Russians own fewer than
13 million firearms (compared to the nearly
310 million firearms in America) and predictably face few
gun-related crimes. That’s not to say that guns are inaccessible or
unused for criminal pursuits. Black market arms
dealing
is highly lucrative.
And, last year one of the nation’s top mobsters was
shot and killed in broad daylight.
Meanwhile, law-abiding civilians seem to be most encumbered by
regulations. “Successful use of long-stemmed guns is depressingly
rare,” writes
Vladimir Simonov of RIA-Novosti, because “burglars have already
broken in while you’re still fiddling with the key to the case to
get hold of your favorite gun.”
Yet, violent crime doesn’t appear to be in any way stifled by
the scarcity of legal guns. United Nations’
data from 2011 (the most recently available) shows that Russia
experienced 11.2 homicides per 100,000 people, which is more than
double what the U.S. faced.
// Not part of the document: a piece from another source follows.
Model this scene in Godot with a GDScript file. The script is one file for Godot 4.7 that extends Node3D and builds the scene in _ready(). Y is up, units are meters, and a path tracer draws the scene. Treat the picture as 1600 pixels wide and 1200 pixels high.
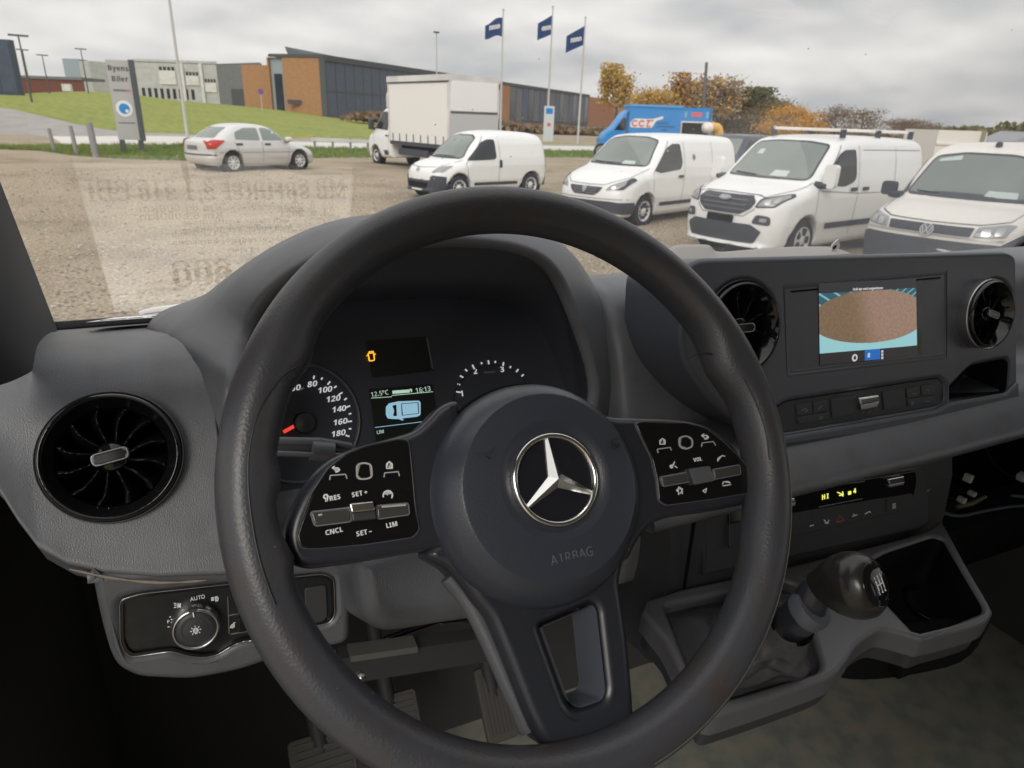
extends Node3D
# A parked panel van seen from its driver's seat. Van axes: x to the right, y up, -z ahead; the eye is 2.1 m above the yard.

var M = {}
var FW: Transform3D
var FPOD: Transform3D
var FCL: Transform3D
var FPN: Transform3D
var FSW: Transform3D
var FCM: Transform3D
var FTR: Transform3D


func pv(a):
	var r = PackedVector2Array()
	for i in range(0, a.size(), 2):
		r.append(Vector2(a[i], a[i + 1]))
	return r


func sv(a):
	var r = PackedVector3Array()
	for i in range(0, a.size(), 3):
		r.append(Vector3(a[i], a[i + 1], a[i + 2]))
	return r


func frame(o, tilt, yaw = 0.0):
	var t = deg_to_rad(tilt)
	var y = deg_to_rad(yaw)
	var n = Vector3(sin(y) * cos(t), sin(t), cos(y) * cos(t))
	var u = Vector3(cos(y), 0, -sin(y))
	return Transform3D(Basis(u, n.cross(u), n), o)


func lift(T, w):
	return Transform3D(T.basis, T.origin + T.basis.z * w)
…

This may be unsurprising, given a
recent Harvard study that crunched numbers on gun crimes world-wide
and
found “no correlation of high gun ownership nations and
greater murder per capita or lower gun ownership nations and less
murder per capita.”
The loss of life yesterday in Russia deserves much mourning. The
nation has been lucky to experience so few school shootings. But,
if it hopes to prevent similar incidents and curb its overall
homicide rate, both the government and the
people must reconsider their belief in restricting the
self-defense of law-abiding citizens.